• [Exercise details]: Write the material out again in full, exactly.

• [Supplied information]:
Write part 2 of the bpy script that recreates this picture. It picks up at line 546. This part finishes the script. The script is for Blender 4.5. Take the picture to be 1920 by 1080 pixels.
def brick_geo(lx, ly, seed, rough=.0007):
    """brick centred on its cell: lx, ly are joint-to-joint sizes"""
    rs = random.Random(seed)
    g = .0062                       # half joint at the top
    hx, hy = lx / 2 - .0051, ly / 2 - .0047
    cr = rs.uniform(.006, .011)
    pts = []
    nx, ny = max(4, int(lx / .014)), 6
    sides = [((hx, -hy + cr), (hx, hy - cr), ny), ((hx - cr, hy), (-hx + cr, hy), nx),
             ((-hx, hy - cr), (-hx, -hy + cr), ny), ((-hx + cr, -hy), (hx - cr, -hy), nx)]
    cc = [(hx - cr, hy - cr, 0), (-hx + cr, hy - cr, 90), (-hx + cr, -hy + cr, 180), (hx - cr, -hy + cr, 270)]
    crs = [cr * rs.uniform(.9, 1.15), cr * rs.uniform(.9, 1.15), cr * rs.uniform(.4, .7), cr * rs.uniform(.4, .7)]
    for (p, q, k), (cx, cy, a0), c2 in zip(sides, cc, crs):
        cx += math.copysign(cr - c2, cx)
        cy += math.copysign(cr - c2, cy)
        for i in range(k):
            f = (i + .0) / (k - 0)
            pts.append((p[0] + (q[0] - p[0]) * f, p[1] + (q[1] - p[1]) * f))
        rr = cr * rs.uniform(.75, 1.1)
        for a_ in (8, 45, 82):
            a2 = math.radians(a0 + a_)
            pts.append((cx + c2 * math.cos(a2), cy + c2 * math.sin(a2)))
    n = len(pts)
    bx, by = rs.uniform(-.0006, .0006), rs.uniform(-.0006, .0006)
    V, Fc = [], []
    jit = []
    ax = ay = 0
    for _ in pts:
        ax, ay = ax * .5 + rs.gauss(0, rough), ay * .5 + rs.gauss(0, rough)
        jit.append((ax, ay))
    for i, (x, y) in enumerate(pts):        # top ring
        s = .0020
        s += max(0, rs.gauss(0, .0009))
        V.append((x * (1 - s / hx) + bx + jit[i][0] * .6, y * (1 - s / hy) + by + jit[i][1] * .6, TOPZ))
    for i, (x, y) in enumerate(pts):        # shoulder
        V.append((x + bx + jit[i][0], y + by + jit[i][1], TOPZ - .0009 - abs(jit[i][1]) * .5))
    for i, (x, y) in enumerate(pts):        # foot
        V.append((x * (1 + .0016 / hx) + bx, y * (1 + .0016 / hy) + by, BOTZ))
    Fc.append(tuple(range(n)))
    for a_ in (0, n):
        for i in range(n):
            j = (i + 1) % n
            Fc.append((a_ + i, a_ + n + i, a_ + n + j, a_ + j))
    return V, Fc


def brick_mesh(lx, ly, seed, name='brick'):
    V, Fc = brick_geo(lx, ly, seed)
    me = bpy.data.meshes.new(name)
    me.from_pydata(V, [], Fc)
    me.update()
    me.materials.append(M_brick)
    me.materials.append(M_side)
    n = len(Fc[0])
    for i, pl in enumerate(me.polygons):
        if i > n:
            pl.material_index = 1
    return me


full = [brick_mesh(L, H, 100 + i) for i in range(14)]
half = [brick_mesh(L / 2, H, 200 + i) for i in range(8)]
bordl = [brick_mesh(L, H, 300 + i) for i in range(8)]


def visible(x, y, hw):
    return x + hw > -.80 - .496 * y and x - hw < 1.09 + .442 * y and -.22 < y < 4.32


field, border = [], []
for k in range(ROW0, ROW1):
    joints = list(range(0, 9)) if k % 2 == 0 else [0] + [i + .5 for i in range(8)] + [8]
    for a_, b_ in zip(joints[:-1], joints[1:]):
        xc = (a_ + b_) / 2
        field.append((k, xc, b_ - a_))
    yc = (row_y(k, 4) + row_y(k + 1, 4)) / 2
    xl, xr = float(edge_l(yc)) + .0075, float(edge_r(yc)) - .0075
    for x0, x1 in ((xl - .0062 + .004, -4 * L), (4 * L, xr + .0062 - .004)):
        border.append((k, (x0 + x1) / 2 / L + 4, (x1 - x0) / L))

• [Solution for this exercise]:
Write part 2 of the bpy script that recreates this picture. It picks up at line 546. This part finishes the script. The script is for Blender 4.5. Take the picture to be 1920 by 1080 pixels.
def brick_geo(lx, ly, seed, rough=.0007):
    """brick centred on its cell: lx, ly are joint-to-joint sizes"""
    rs = random.Random(seed)
    g = .0062                       # half joint at the top
    hx, hy = lx / 2 - .0051, ly / 2 - .0047
    cr = rs.uniform(.006, .011)
    pts = []
    nx, ny = max(4, int(lx / .014)), 6
    sides = [((hx, -hy + cr), (hx, hy - cr), ny), ((hx - cr, hy), (-hx + cr, hy), nx),
             ((-hx, hy - cr), (-hx, -hy + cr), ny), ((-hx + cr, -hy), (hx - cr, -hy), nx)]
    cc = [(hx - cr, hy - cr, 0), (-hx + cr, hy - cr, 90), (-hx + cr, -hy + cr, 180), (hx - cr, -hy + cr, 270)]
    crs = [cr * rs.uniform(.9, 1.15), cr * rs.uniform(.9, 1.15), cr * rs.uniform(.4, .7), cr * rs.uniform(.4, .7)]
    for (p, q, k), (cx, cy, a0), c2 in zip(sides, cc, crs):
        cx += math.copysign(cr - c2, cx)
        cy += math.copysign(cr - c2, cy)
        for i in range(k):
            f = (i + .0) / (k - 0)
            pts.append((p[0] + (q[0] - p[0]) * f, p[1] + (q[1] - p[1]) * f))
        rr = cr * rs.uniform(.75, 1.1)
        for a_ in (8, 45, 82):
            a2 = math.radians(a0 + a_)
            pts.append((cx + c2 * math.cos(a2), cy + c2 * math.sin(a2)))
    n = len(pts)
    bx, by = rs.uniform(-.0006, .0006), rs.uniform(-.0006, .0006)
    V, Fc = [], []
    jit = []
    ax = ay = 0
    for _ in pts:
        ax, ay = ax * .5 + rs.gauss(0, rough), ay * .5 + rs.gauss(0, rough)
        jit.append((ax, ay))
    for i, (x, y) in enumerate(pts):        # top ring
        s = .0020
        s += max(0, rs.gauss(0, .0009))
        V.append((x * (1 - s / hx) + bx + jit[i][0] * .6, y * (1 - s / hy) + by + jit[i][1] * .6, TOPZ))
    for i, (x, y) in enumerate(pts):        # shoulder
        V.append((x + bx + jit[i][0], y + by + jit[i][1], TOPZ - .0009 - abs(jit[i][1]) * .5))
    for i, (x, y) in enumerate(pts):        # foot
        V.append((x * (1 + .0016 / hx) + bx, y * (1 + .0016 / hy) + by, BOTZ))
    Fc.append(tuple(range(n)))
    for a_ in (0, n):
        for i in range(n):
            j = (i + 1) % n
            Fc.append((a_ + i, a_ + n + i, a_ + n + j, a_ + j))
    return V, Fc


def brick_mesh(lx, ly, seed, name='brick'):
    V, Fc = brick_geo(lx, ly, seed)
    me = bpy.data.meshes.new(name)
    me.from_pydata(V, [], Fc)
    me.update()
    me.materials.append(M_brick)
    me.materials.append(M_side)
    n = len(Fc[0])
    for i, pl in enumerate(me.polygons):
        if i > n:
            pl.material_index = 1
    return me


full = [brick_mesh(L, H, 100 + i) for i in range(14)]
half = [brick_mesh(L / 2, H, 200 + i) for i in range(8)]
bordl = [brick_mesh(L, H, 300 + i) for i in range(8)]


def visible(x, y, hw):
    return x + hw > -.80 - .496 * y and x - hw < 1.09 + .442 * y and -.22 < y < 4.32


field, border = [], []
for k in range(ROW0, ROW1):
    joints = list(range(0, 9)) if k % 2 == 0 else [0] + [i + .5 for i in range(8)] + [8]
    for a_, b_ in zip(joints[:-1], joints[1:]):
        xc = (a_ + b_) / 2
        field.append((k, xc, b_ - a_))
    yc = (row_y(k, 4) + row_y(k + 1, 4)) / 2
    xl, xr = float(edge_l(yc)) + .0075, float(edge_r(yc)) - .0075
    for x0, x1 in ((xl - .0062 + .004, -4 * L), (4 * L, xr + .0062 - .004)):
        border.append((k, (x0 + x1) / 2 / L + 4, (x1 - x0) / L))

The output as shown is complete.